CMO.com: How far down the road are you to personalisation of the type you describe?

Ellis: We have reasonable personalisation in our CRM—so much of what we present is personalised. The next best-actions work is still manual to a degree. We’ve identified and segmented various customers where we believe we’re ready for particular offers or service initiatives. And we’ve been using that data in outbound telemarketing, in destinations, and in retail. Even at that manual level, we’ve seen a massive uplift in conversion. We’re looking at how we take that into an automated world and start to provide these types of recommendations at all other customer touch points, whether that’s frontline staff or direct to customers.

It’s a journey at the moment and will transform how we interact with customers in the future.

CMO.com: How have you changed your internal marketing restructures and how you partner with agencies?

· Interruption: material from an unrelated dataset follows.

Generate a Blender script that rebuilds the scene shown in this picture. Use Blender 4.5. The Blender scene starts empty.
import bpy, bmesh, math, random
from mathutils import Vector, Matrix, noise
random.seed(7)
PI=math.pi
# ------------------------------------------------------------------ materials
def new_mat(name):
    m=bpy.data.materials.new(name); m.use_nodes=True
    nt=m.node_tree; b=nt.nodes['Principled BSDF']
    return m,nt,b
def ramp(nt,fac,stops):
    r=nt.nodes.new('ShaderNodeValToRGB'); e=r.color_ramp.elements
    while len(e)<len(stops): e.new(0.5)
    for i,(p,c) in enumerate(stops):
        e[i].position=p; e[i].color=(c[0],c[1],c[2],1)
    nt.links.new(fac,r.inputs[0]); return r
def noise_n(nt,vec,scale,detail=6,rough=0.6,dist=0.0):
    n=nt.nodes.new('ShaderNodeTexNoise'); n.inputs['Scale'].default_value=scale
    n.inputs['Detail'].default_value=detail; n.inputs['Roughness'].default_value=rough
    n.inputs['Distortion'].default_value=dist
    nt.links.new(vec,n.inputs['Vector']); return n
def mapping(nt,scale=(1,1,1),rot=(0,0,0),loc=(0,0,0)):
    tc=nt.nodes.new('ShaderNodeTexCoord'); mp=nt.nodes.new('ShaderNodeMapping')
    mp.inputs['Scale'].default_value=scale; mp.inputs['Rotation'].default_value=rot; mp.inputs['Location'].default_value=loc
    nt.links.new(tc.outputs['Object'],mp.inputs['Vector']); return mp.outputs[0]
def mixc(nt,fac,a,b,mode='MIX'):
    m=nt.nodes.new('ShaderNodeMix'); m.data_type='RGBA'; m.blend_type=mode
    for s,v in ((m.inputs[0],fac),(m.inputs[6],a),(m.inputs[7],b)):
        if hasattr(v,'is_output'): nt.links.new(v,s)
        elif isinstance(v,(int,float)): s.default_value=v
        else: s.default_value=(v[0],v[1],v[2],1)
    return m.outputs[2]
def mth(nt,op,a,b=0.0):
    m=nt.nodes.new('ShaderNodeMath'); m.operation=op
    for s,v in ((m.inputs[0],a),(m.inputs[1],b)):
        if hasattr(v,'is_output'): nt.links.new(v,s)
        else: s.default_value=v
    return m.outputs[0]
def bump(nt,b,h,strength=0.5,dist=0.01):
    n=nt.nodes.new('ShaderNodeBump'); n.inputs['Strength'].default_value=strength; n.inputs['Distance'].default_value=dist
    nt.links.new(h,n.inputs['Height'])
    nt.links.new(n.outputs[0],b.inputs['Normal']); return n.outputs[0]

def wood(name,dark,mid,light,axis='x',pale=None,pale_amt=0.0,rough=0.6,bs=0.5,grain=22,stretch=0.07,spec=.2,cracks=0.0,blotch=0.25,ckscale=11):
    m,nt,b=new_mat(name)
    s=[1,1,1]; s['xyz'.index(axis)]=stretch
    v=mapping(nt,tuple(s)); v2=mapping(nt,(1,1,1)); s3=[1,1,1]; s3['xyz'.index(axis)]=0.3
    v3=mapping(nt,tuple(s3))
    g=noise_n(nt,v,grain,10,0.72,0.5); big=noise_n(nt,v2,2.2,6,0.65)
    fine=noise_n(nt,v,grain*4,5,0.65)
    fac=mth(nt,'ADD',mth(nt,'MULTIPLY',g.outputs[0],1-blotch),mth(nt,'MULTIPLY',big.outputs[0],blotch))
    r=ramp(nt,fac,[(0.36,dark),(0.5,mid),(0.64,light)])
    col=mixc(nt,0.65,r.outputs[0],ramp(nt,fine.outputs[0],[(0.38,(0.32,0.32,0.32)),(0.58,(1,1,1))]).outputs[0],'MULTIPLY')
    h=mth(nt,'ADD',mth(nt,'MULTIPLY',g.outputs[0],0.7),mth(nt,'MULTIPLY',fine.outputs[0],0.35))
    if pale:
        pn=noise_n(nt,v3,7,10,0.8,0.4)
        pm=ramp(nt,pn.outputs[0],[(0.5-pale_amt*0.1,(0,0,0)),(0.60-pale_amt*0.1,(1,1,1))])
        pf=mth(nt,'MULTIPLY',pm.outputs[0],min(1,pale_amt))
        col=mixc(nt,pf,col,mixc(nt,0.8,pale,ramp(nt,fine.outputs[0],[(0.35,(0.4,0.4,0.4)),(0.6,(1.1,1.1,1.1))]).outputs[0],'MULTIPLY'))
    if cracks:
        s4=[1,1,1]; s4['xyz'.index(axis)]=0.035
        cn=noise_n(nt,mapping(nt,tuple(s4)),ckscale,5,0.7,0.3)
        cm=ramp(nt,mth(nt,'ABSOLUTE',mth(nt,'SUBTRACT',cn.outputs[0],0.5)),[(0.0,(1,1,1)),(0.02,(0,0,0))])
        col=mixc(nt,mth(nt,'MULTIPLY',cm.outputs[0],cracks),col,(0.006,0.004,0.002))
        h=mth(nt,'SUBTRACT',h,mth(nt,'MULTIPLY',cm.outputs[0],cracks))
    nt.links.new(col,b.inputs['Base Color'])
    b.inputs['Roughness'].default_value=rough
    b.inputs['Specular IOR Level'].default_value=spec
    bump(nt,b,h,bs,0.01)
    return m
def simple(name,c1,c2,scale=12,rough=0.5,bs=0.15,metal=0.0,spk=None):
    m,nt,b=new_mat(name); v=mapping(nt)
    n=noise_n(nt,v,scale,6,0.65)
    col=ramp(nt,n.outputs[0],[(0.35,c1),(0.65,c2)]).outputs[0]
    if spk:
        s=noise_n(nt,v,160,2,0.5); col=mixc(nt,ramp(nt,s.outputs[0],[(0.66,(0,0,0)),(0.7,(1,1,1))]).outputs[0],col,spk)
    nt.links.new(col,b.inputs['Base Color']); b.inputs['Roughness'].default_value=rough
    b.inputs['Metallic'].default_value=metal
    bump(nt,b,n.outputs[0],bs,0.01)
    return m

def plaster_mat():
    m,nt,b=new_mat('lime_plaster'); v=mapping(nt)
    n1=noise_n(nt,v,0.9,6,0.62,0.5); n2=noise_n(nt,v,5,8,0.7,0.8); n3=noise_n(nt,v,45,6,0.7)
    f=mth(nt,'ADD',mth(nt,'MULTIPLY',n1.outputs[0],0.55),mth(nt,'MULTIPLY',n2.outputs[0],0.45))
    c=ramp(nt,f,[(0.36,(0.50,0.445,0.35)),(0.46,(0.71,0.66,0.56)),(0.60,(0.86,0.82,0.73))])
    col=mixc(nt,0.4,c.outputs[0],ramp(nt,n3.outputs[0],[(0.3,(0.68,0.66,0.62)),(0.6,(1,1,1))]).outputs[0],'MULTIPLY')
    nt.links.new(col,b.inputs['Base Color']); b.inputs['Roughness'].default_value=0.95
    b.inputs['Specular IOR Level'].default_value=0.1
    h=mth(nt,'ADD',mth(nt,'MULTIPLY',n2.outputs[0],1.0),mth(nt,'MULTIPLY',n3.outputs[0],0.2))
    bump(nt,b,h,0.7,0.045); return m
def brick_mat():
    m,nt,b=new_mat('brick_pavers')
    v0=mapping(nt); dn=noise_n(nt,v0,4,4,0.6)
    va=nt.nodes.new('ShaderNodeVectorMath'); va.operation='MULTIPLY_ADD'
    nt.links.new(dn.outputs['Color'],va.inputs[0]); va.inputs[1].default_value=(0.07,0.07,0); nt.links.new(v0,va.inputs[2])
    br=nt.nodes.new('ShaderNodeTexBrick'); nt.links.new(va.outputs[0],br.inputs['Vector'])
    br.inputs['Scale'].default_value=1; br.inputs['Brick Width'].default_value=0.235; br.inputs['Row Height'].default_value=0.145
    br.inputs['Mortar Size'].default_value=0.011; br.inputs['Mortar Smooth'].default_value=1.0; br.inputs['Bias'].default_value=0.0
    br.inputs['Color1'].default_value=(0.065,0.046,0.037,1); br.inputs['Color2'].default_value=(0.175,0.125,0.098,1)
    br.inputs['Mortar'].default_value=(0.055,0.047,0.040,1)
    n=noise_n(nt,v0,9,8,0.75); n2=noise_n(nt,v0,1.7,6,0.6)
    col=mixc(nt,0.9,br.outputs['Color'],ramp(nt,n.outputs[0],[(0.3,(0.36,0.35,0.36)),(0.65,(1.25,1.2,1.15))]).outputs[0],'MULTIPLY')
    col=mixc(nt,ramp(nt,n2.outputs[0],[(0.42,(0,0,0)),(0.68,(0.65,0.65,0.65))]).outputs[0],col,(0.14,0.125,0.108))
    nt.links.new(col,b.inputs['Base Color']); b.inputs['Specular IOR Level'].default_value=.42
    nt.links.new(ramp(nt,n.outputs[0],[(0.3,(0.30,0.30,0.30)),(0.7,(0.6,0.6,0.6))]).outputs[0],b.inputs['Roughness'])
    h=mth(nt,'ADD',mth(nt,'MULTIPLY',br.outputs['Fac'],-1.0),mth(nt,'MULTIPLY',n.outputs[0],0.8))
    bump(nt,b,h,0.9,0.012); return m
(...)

Ellis: In a world of storytelling, a lot of the teams in my area (brand, CRM, and customer experience; digital, content, and publishing; social and SEO; and PR) are starting to merge in some form or other. It’s the same with agencies.

On the one hand, it would be good to have one agency, but there’s no agency out there brilliant at everything. On the other, it’s difficult to manage a set of agencies with specialisms but which all want to grow their capabilities.

To me the future is setting up a matrix organisation, where you have clear ownership at brand level but with specialists that make sure you’re getting maximum performance in those specialist functions.

CMO.com: What things most concern you in marketing?

Ellis: Being able to measure the end-to-end effectiveness of marketing and understand in a digital age where I should spend my next pound. One of the biggest challenges as marketers in a fragmented world is how to measure it collectively.

All marketers always want to spend more money because we believe we play a critical role in business growth. A robust holistic effectiveness model is the Holy Grail.